Put the eggs in a saucepan and cover them with cold water to about an inch above the eggs. Bring them to a boil over high heat, reduce the heat to a simmer and cook for four minutes. Cover the pan and remove it from the heat. Let the eggs stand for nine or ten minutes.

Drain the hot water and slip the eggs into a bowl of ice water. Chill them for at least ten minutes. Putting hot eggs or vegetables into ice water is called shocking. Shocking boiled eggs makes them easier to peel. Peel the eggs under a thin stream of cold water and chop them into about a quarter-inch dice.

While the eggs are cooking, clean and dice the celery and mince the onion. Mix the vegetables and relish with the chopped eggs. Stir in the mayonnaise, salt, pepper and lemon juice. If the salad seems too dry, add a little more mayonnaise. Taste and adjust the seasoning if necessary.

NOTES: Almost everyone has a favorite recipe for egg salad so feel free to adjust this recipe when you make it. However, if you are new to making egg salad, follow the recipe pretty closely the first time.

You can use reconstituted lemon juice or even cider vinegar for egg salad, marinades, deviled eggs and many other dishes. If, however, a recipe on “Courage in the Kitchen” calls for fresh lemon juice, you really should buy a lemon.

Patsy’s Potato Salad

My sister Patsy was grumbling as she made potato salad for our Fourth of July picnic this year. At least, that’s what my brother-in-law Patrick told me. When I looked a little confused, he explained, “It was because she was having to write down quantities and how she did things for you.”

I had emailed her some questions about the list of ingredients for her potato salad (“I use potatoes, mayonnaise, mustard, salt, vinegar, milk….”) that she had jotted down for me. I am glad that I did, because I now have a recipe to share that you might like better than Jerri’s Mom’s Potato Salad.

Patsy explains that her recipe is actually our mother’s recipe, slightly tweaked by Patsy who leaves out the onion from part of it and adds a little Lawry’s Seasoned Salt and onion powder. Patsy says that Mom never wrote down the recipe. She simply mixed the ingredients together until the salad looked and tasted right.

Recipes do keep evolving, so feel free to tweak this one if you like. My suggestion, however, is that you make it this way the first time.
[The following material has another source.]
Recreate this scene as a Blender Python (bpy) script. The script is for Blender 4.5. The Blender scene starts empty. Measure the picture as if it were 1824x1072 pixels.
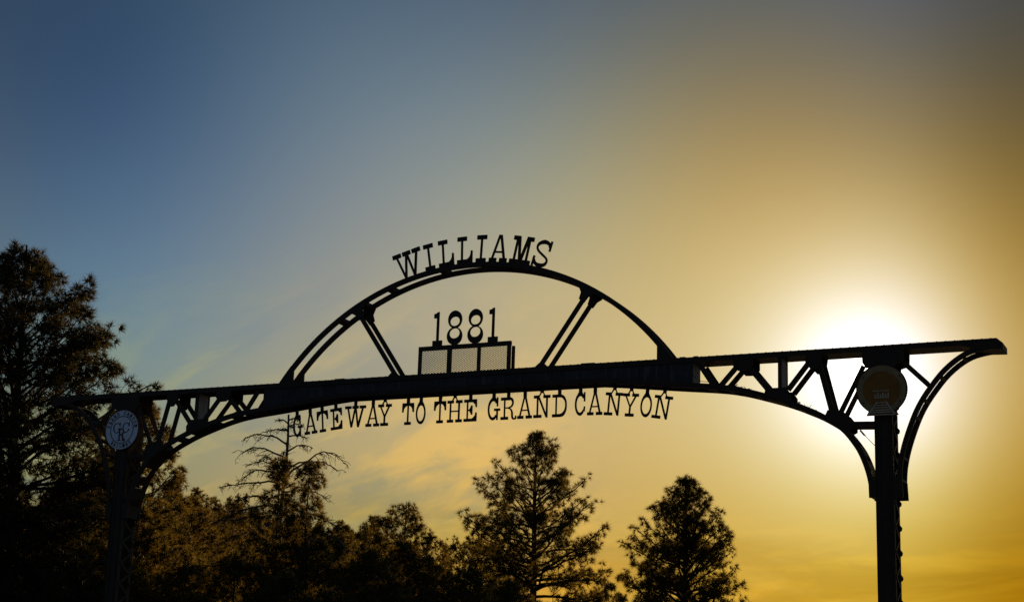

You may not want to make any changes.


5 lbs. potatoes (about 15 medium)
1/4 to 1/2 cup chopped onion
8 large eggs
2 cups mayonnaise or whipped salad dressing
1 T prepared yellow mustard
1/2 tsp. salt
1/4 tsp. celery salt
1/4 tsp. Lawry’s Seasoned Salt (optional replacement for 1/4 tsp. regular salt)
1/4 tsp. onion powder (optional)
1/4 tsp. freshly ground black pepper
1 T sugar
1 T vinegar
1/2 cup milk


Boil the potatoes in unsalted water with the jackets on until they are tender but not soft. Drain them and set them aside to cool, which will take at least an hour.  While the potatoes are cooling, clean and chop an onion into a quarter inch dice. This is also the time to cook the eggs.
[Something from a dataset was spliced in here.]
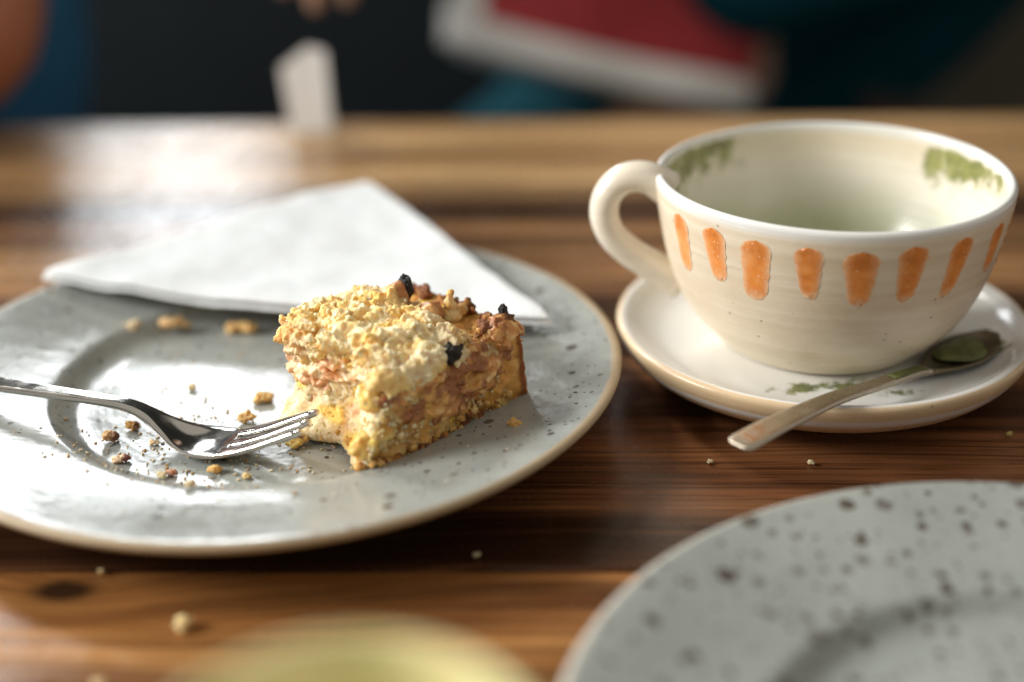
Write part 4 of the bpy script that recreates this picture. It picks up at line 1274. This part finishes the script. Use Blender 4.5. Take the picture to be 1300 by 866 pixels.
crumb_obj((-0.1325, 0.4105, zf), 0.0036, (0.62, 0.36, 0.18), "brown and pink crumb under the fork handle with a dark side", (1, .9, .9), G, 8, dark=(0.12, 0.04, 0.03))
crumb_obj((-0.1278, 0.4190, zf), 0.0030, ORNG, "orange crumb with a burnt spot behind the fork neck", (1, .9, .7), G, 9, dark=(0.06, 0.02, 0.02))
crumb_obj((-0.1400, 0.3935, zf), 0.0040, (0.70, 0.60, 0.38), "large pale crumb at the front left of the plate's well", (1.2, .9, .6), G, 10)
crumb_obj((-0.1258, 0.3970, zf), 0.0032, (0.76, 0.52, 0.36), "pinkish crumb with a dark red tip in the middle of the well", (1.1, .8, .7), G, 11, dark=(0.16, 0.03, 0.04))
crumb_obj((-0.1108, 0.3868, zf), 0.0022, PALEC, "tiny cream crumb beside a dark red one in front of the fork", (1, 1, .8), G, 12)
crumb_obj((-0.1080, 0.3888, zf), 0.0019, (0.45, 0.12, 0.09), "tiny dark red crumb in front of the fork", (1, 1, .9), G, 13)
crumb_obj((-0.1448, 0.4925, zf + .0028), 0.0042, (0.74, 0.58, 0.38), "pale crumb on the well's edge left of the napkin's front fold", (1.1, .9, .8), G, 14)
crumb_obj((-0.1290, 0.4960, zf + .0016), 0.0052, (0.70, 0.42, 0.17), "brown crumb half under the napkin's front fold at left", (1.4, .8, .7), G, 15)
crumb_obj((-0.1035, 0.4950, zf), 0.0055, (0.78, 0.45, 0.12), "long orange crumb strip under the middle of the napkin's fold", (1.9, .6, .6), G, 16)
crumb_obj((-0.0765, 0.4590, zf), 0.0030, (0.80, 0.62, 0.34), "blurred golden crumb between napkin and cake", (1.2, .8, .7), G, 17)
crumb_obj((-0.1130, 0.4480, zf), 0.0022, (0.70, 0.55, 0.30), "small tan crumb alone on the bright middle of the plate", (1, 1, .7), G, 18)
crumb_obj((-0.0980, 0.3715, .0146), 0.0024, PALEC, "pale crumb on the front rim of the plate", (1.2, .9, .6), G, 19)
crumb_obj((-0.1180, 0.4090, zf), 0.0020, (0.78, 0.52, 0.34), "small peach crumb just below the fork neck", (1, 1, .8), G, 20)
T = "crumbs on the table top"
crumb_obj((-0.0918, 0.3200, 0.0004), 0.0030, (0.86, 0.62, 0.26), "round yellow crumb on the front table board", (1, 1, 1), T, 31)
crumb_obj((-0.1212, 0.3475, 0.0004), 0.0013, (0.80, 0.62, 0.30), "tiny pale crumb on the table above the knot", (1, 1, 1), T, 32)
crumb_obj((-0.0117, 0.3522, 0.0004), 0.0012, (0.80, 0.66, 0.40), "tiny crumb on the dark board between the two plates", (1, 1, .8), T, 33)
crumb_obj((0.0966, 0.4020, 0.0004), 0.0014, (0.80, 0.66, 0.40), "tiny flat crumb on the table below the spoon handle", (1.5, .7, .5), T, 34)
crumb_obj((0.1663, 0.4180, 0.0004), 0.0014, (0.70, 0.56, 0.12), "tiny yellow crumb on the table right below the saucer", (.8, .7, 1.2), T, 35)
crumb_obj((0.0640, 0.4040, 0.0004), 0.0012, (0.72, 0.55, 0.34), "tiny crumb on the table left of the spoon's end", (1.2, .8, .6), T, 36)
crumb_obj((-0.1085, 0.2960, 0.0004), 0.0024, (0.70, 0.52, 0.28), "blurred tan crumb nearest the front table edge", (1, 1, .8), T, 37)

# fine dust of crumbs on the plate: too many to count
bmg = bmesh.new(); rnd = random.Random(77)
for k in range(420):
    a = rnd.uniform(0, 2 * math.pi); q = rnd.random()
    if q < 0.6: x, y = rnd.gauss(-0.100, 0.028), rnd.gauss(0.402, 0.020)
    else: x, y = PC.x + rnd.gauss(0, .05), PC.y + rnd.gauss(0, .04)
    if math.hypot(x - PC.x, y - PC.y) > 0.108: continue
    r = rnd.uniform(0.00015, 0.00050)
    mm = protos[k % 6].copy()
    mm.transform(Matrix.Translation((x, y, plate_top(x, y) + r * .5)) @ Matrix.Rotation(rnd.uniform(0, 6), 4, 'Z') @ Matrix.Diagonal((r * 1.3, r, r * .8, 1)))
    bmg.from_mesh(mm); bpy.data.meshes.remove(mm)
dm = bpy.data.meshes.new("dust"); bmg.to_mesh(dm); bmg.free()
C = coords(dm)
set_color(dm, [lerp3((0.50, 0.26, 0.10), (0.86, 0.74, 0.55), sstep(noise.noise(Vector((round(p[0] * 700), round(p[1] * 700), 1)) * 0.71), -0.3, 0.2)) for p in C])
do = link("fine_crumbs", dm, MAT["crumble"]); tag(do, "fine crumb dust sprinkled over the eaten side of the plate", "crumbs", None, "stuff")

# ------------------------------------------------------------------ small things at the picture's edges
dish_m = lathe(smooth_profile([(0.0, 0.0640), (0.020, 0.0645), (0.0265, 0.0700), (0.0295, 0.0800), (0.0306, 0.0845), (0.0316, 0.0852), (0.0324, 0.0842), (0.0318, 0.0750), (0.0290, 0.0520), (0.0250, 0.0280), (0.0225, 0.0100), (0.0215, 0.0010), (0.0205, 0.0002), (0.017, 0.0002), (0.015, 0.0020), (0.0, 0.0022)], 4), 72)
g = NT("pale_yellow_glaze")
col = g.ramp(g.noise(g.mapping((1, 1, 1)), 45, 4), [(0.35, (0.56, 0.54, 0.26)), (0.6, (0.72, 0.65, 0.36)), (0.8, (0.78, 0.70, 0.43))])
dish = link("cup", dish_m, g.out(col, 0.25)); dish.location = (-0.0275, 0.1700, 0.0)
tag(dish, "pale yellow green cup rim, heavily blurred, at the bottom edge of the photo", "cup")

card_m = evaluated(mesh_from([(-0.010, 0, 0), (0.0125, 0, 0), (0.0120, 0.004, 0.046), (0.002, 0.005, 0.0485), (-0.014, 0.004, 0.037),
                              (-0.008, 0.014, 0), (0.0125, 0.013, 0)], [(0, 1, 2, 3, 4), (5, 4, 3), (5, 3, 2, 6)]), [('SOLIDIFY', dict(thickness=0.0008))])
slip = link("paper_slip", card_m, simple("white_card", (0.78, 0.79, 0.78), 0.8, 0.05, 30), smooth=False); slip.location = (-0.1130, 0.7840, 0.0008)
tag(slip, "small folded white paper standing at the far edge of the table", "paper")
Cover the eggs with an inch of cold water and bring them to a boil. Boil them four or five minutes, cover them and set the pan aside for another nine or ten minutes. Drain and cool the eggs for ten minutes in ice water, then peel and set them aside.

Peel and chop the potatoes into a half inch dice until there are eight or nine cups of potatoes in a large bowl. Chop five of the eggs into about a quarter inch dice and mix them with the potatoes. If you’re making the salad with onion, mix it in now. If, like Patsy, you are giving your guests a choice of onion or no onion, wait to add the onion until you have mixed the salad with the sauce.
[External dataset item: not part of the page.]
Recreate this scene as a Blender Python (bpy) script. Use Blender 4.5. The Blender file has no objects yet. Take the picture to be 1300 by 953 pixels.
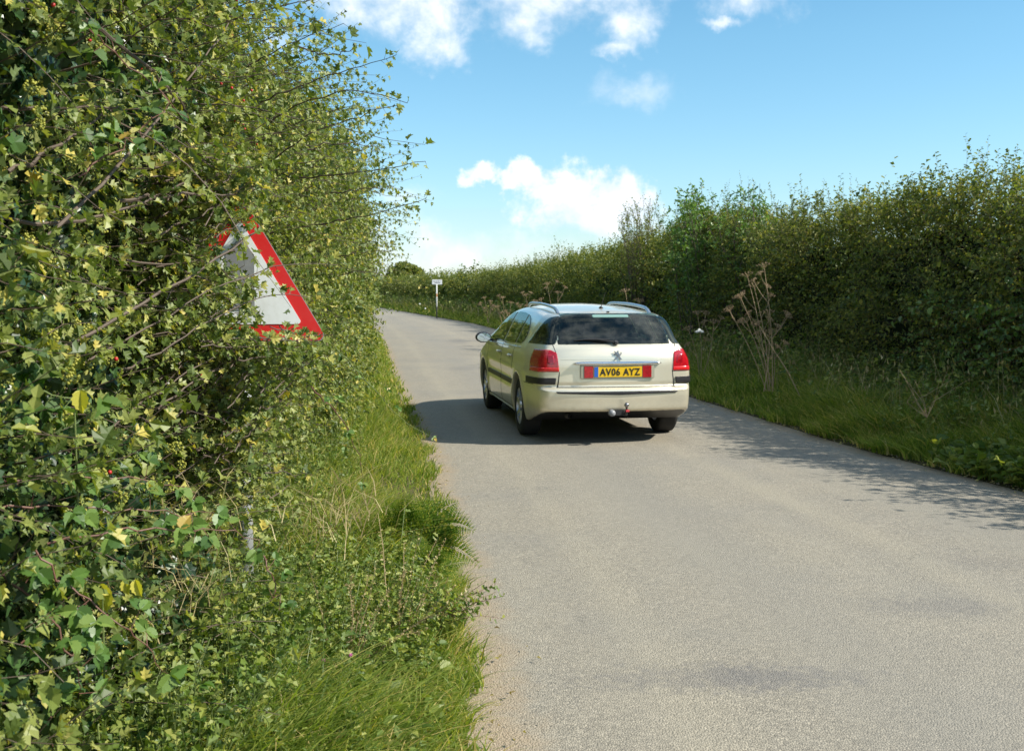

Make the sauce in a separate bowl. Combine the mayonnaise or whipped salad dressing with the mustard, salt, celery salt, black pepper, sugar, vinegar, and milk and mix well. Pour this sauce over the potatoes and eggs. Gently toss the potato and egg mixture to coat everything with the sauce. Add a little more milk if necessary.

At this point Patsy moves one-third of the salad to a smaller bowl. She stirs a quarter teaspoon of onion powder into this bowl and stirs the chopped onion into the bowl with the two-thirds left in it.

To finish off the salads (if you make both versions), move them into two appropriate serving bowls. Smooth the salads and garnish the tops with slices of the the three remaining eggs.  Then sprinkle some paprika on top for a nice, festive look.  Taste and adjust the seasoning. Refrigerate until serving. 

NOTES: Patsy writes, “The salad is fine the next day as the flavors blend, but I think making it the day you will use it is the best if that is possible.  Just tastes fresher to me.”

She also noted, “Some people may want to add fresh celery, radishes, dill or sweet pickles, just any extras that they might want.  The nice thing about making the salad yourself is that you can customize it to fit your tastes. Who knows what else people might like in their potato salad…. green pepper, jalapenos, bacon, ….”

I like Jerri’s Mom’s potato salad just a tiny bit more than Patsy’s, but they are both delicious. I have eaten versions with some of the optional ingredients Patsy mentions, but I prefer my potato salad like a good brandy: Straight Up!

Jerri’s Mom’s Potato Salad recipe calls for more salt. Jerri’s mother used to say, “Potatoes and cucumbers take more salt than you think they need,” so you may have to add a little more.